Raw records
-----
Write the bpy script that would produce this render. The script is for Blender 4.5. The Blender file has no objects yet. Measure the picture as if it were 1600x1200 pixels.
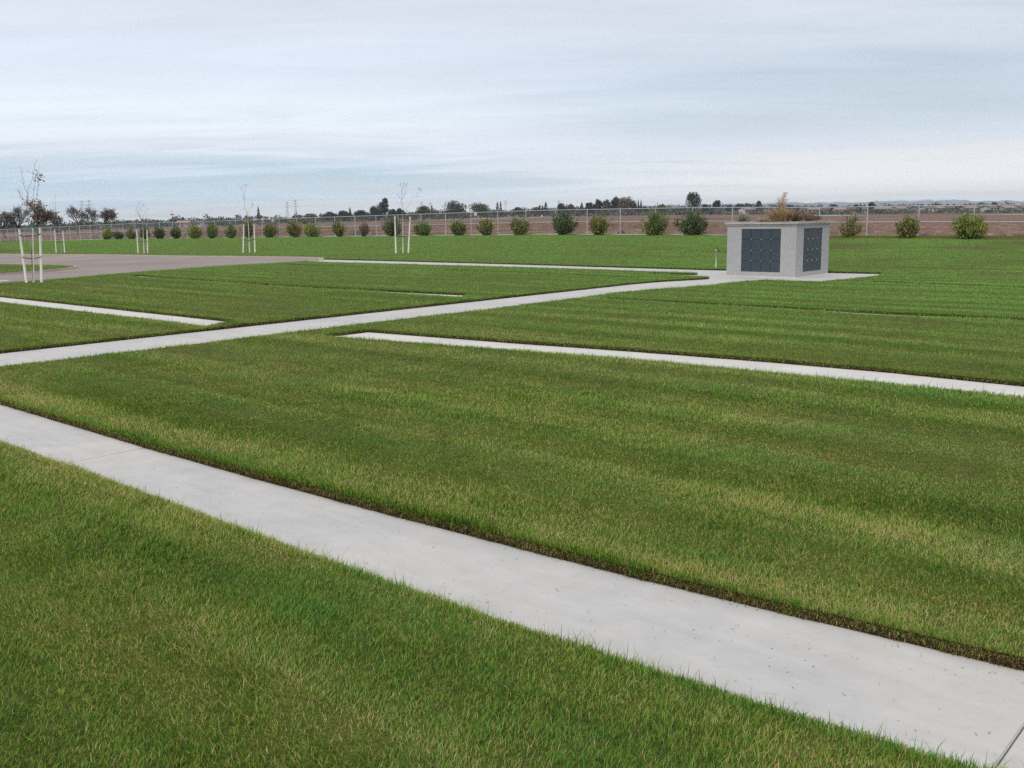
import bpy, bmesh, math, random
import numpy as np
from mathutils import Vector, Matrix
from mathutils.geometry import delaunay_2d_cdt

# ------------------------------------------------------------------ camera, sky, sun, exposure
sc = bpy.context.scene
COL = sc.collection
F, CAM_H, Y_HOR, SLOPE = 1500.0, 1.65, 338.5, -0.017     # focal length in photo pixels, eye height, horizon row and tilt
TILT = math.atan(-SLOPE)
PITCH = math.atan((600 - Y_HOR) * math.cos(TILT) / F)
cp, sp, ct, st = math.cos(PITCH), math.sin(PITCH), math.cos(TILT), math.sin(TILT)
UPV = Vector((0, sp, cp)); RTV = Vector((1, 0, 0)); FWD = Vector((0, cp, -sp))
c_right = RTV * ct - UPV * st
c_up = RTV * st + UPV * ct
cam_d = bpy.data.cameras.new("camera")
cam = bpy.data.objects.new("camera", cam_d); COL.objects.link(cam)
M = Matrix.Identity(4)
for i in range(3):
    M[i][0], M[i][1], M[i][2] = c_right[i], c_up[i], -FWD[i]
M[2][3] = CAM_H
cam.matrix_world = M
cam_d.sensor_width = 36.0; cam_d.lens = 36.0 * F / 1600.0
cam_d.clip_start = 0.05; cam_d.clip_end = 30000
sc.camera = cam

SUN_EL, SUN_AZ = 42.0, 205.0      # degrees; azimuth clockwise from +Y (sun behind the camera, to the left)
wd = bpy.data.worlds.new("World"); sc.world = wd; wd.use_nodes = True
def build_world():
    nt = wd.node_tree; N = nt.nodes; L = nt.links
    N.clear()
    out = N.new("ShaderNodeOutputWorld"); bg = N.new("ShaderNodeBackground")
    bg.inputs[1].default_value = 0.1
    L.new(bg.outputs[0], out.inputs[0])
    sky = N.new("ShaderNodeTexSky"); sky.sky_type = 'NISHITA'; sky.sun_disc = False
    sky.sun_elevation = math.radians(SUN_EL); sky.sun_rotation = math.radians(SUN_AZ)
    tc = N.new("ShaderNodeTexCoord"); sep = N.new("ShaderNodeSeparateXYZ")
    L.new(tc.outputs['Generated'], sep.inputs[0])
    def math_(op, a, b=None, c=None, clamp=False):
        n = N.new("ShaderNodeMath"); n.operation = op; n.use_clamp = clamp
        for k, v in enumerate((a, b, c)):
            if v is None: continue
            if isinstance(v, (int, float)): n.inputs[k].default_value = v
            else: L.new(v, n.inputs[k])
        return n.outputs[0]
    z = math_('MAXIMUM', sep.outputs[2], 0.0)
    zz = math_('ADD', z, 0.07)
    px = math_('DIVIDE', sep.outputs[0], zz); py = math_('DIVIDE', sep.outputs[1], zz)
    def cloud(sx, sy, ox, detail, rough, rot=0.0, dist=0.0):
        cmb = N.new("ShaderNodeCombineXYZ"); L.new(px, cmb.inputs[0]); L.new(py, cmb.inputs[1])
        mp = N.new("ShaderNodeMapping"); mp.inputs['Rotation'].default_value[2] = rot
        mp.inputs['Scale'].default_value = (sx, sy, 1); mp.inputs['Location'].default_value = (ox, ox * .7, 0)
        L.new(cmb.outputs[0], mp.inputs[0])
        n = N.new("ShaderNodeTexNoise"); n.inputs['Scale'].default_value = 1.0
        n.inputs['Detail'].default_value = detail; n.inputs['Roughness'].default_value = rough
        n.inputs['Distortion'].default_value = dist
        L.new(mp.outputs[0], n.inputs[0]); return n.outputs[0]
    c1 = cloud(.26, .60, 3.1, 6, .58, .20, .9)        # broad sheets
    c2 = cloud(.70, 2.0, 7.7, 6, .62, -.16, 1.0)        # streaks
    # cloud cover by elevation (sine), shifted by the broad sheets so that the bands are uneven; thicker cloud to the right
    c3 = cloud(.9, 5.0, 1.3, 5, .6, .05, .4)          # fine streaks
    zs = math_('MULTIPLY_ADD', math_('SUBTRACT', c1, .5), .05, z)
    zs = math_('MULTIPLY_ADD', math_('SUBTRACT', c2, .5), .03, zs)
    def ramp(stops):
        rp = N.new("ShaderNodeValToRGB"); cr = rp.color_ramp; cr.interpolation = 'EASE'
        while len(cr.elements) < len(stops): cr.elements.new(.5)
        for e, (p_, c_) in zip(cr.elements, stops): e.position = p_; e.color = (*c_, 1)
        L.new(zs, rp.inputs[0]); return rp.outputs[0]
    rl = ramp([(0.0, (.95, .96, .98)), (.012, (.90, .94, .97)), (.026, (.59, .74, .87)), (.038, (.51, .66, .79)), (.052, (.62, .73, .84)), (.070, (.75, .81, .90)), (.10, (.76, .84, .92)), (.15, (.67, .74, .85)), (.20, (.66, .70, .79)), (.35, (.66, .69, .77)), (1.0, (.78, .80, .86))])
    rr = ramp([(0.0, (1.05, 1.02, 1.0)), (.012, (1.02, 1.02, 1.02)), (.030, (.92, .93, .93)), (.050, (.82, .83, .85)), (.062, (.68, .73, .81)), (.09, (.54, .625, .71)), (.13, (.51, .60, .69)), (.17, (.57, .63, .72)), (.21, (.63, .67, .76)), (.35, (.66, .69, .77)), (1.0, (.78, .80, .86))])
    wx = N.new("ShaderNodeMapRange"); wx.interpolation_type = 'SMOOTHSTEP'
    wx.inputs[1].default_value = -.22; wx.inputs[2].default_value = .34
    L.new(math_('MULTIPLY_ADD', math_('SUBTRACT', c1, .5), .9, sep.outputs[0]), wx.inputs[0])
    rm = N.new("ShaderNodeMix"); rm.data_type = 'RGBA'; L.new(wx.outputs[0], rm.inputs[0]); L.new(rl, rm.inputs[6]); L.new(rr, rm.inputs[7])
    ml = math_('MULTIPLY_ADD', math_('SUBTRACT', c2, .5), .24, math_('MULTIPLY_ADD', math_('SUBTRACT', c1, .5), .30, 1.0))
    ml = math_('MULTIPLY_ADD', math_('SUBTRACT', c3, .5), .09, ml)
    ml3 = math_('MULTIPLY', ml, 10.0)
    vm = N.new("ShaderNodeVectorMath"); vm.operation = 'SCALE'
    L.new(rm.outputs[2], vm.inputs[0]); L.new(ml3, vm.inputs['Scale'])
    # the blue sky shows a little through the thinnest cloud
    mx = N.new("ShaderNodeMix"); mx.data_type = 'RGBA'
    f = math_('MULTIPLY_ADD', math_('SUBTRACT', .47, c1), 1.2, .0, True)
    fm = math_('MINIMUM', f, .22)
    L.new(fm, mx.inputs[0]); L.new(vm.outputs[0], mx.inputs[6]); L.new(sky.outputs[0], mx.inputs[7])
    L.new(mx.outputs[2], bg.inputs[0])
build_world()
sd = bpy.data.lights.new("sun", 'SUN'); sd.energy = 1.3; sd.angle = math.radians(14); sd.color = (1, .95, .88)
so = bpy.data.objects.new("sun", sd); COL.objects.link(so)
_az, _el = math.radians(SUN_AZ), math.radians(SUN_EL)
_dir = Vector((math.sin(_az) * math.cos(_el), math.cos(_az) * math.cos(_el), math.sin(_el)))
so.rotation_euler = _dir.to_track_quat('Z', 'Y').to_euler()
so.location = _dir * 50
sc.view_settings.view_transform = 'Standard'; sc.view_settings.look = 'None'
sc.view_settings.exposure = 0.22; sc.view_settings.gamma = 1.0; sc.view_settings.use_curve_mapping = False
sc.cycles.use_denoising = False
sc.cycles.max_bounces = 5; sc.cycles.transparent_max_bounces = 8
sc.cycles.volume_bounces = 0
sc.cycles.use_fast_gi = False

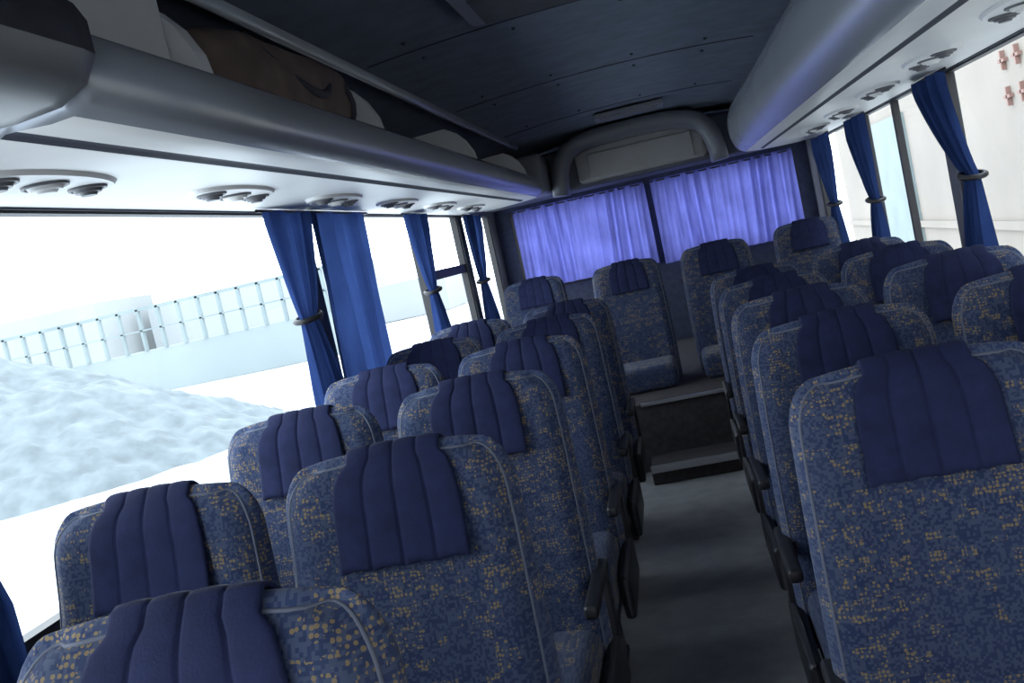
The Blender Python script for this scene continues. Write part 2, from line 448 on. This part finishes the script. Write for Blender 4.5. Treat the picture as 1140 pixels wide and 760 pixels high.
-----
From the entries above, list each line with "that" in it.

Write the bpy script that would produce this render. The script is for Blender 4.5. The Blender file has no objects yet. Measure the picture as if it were 1600x1200 pixels.
    # cloud cover by elevation (sine), shifted by the broad sheets so that the bands are uneven; thicker cloud to the right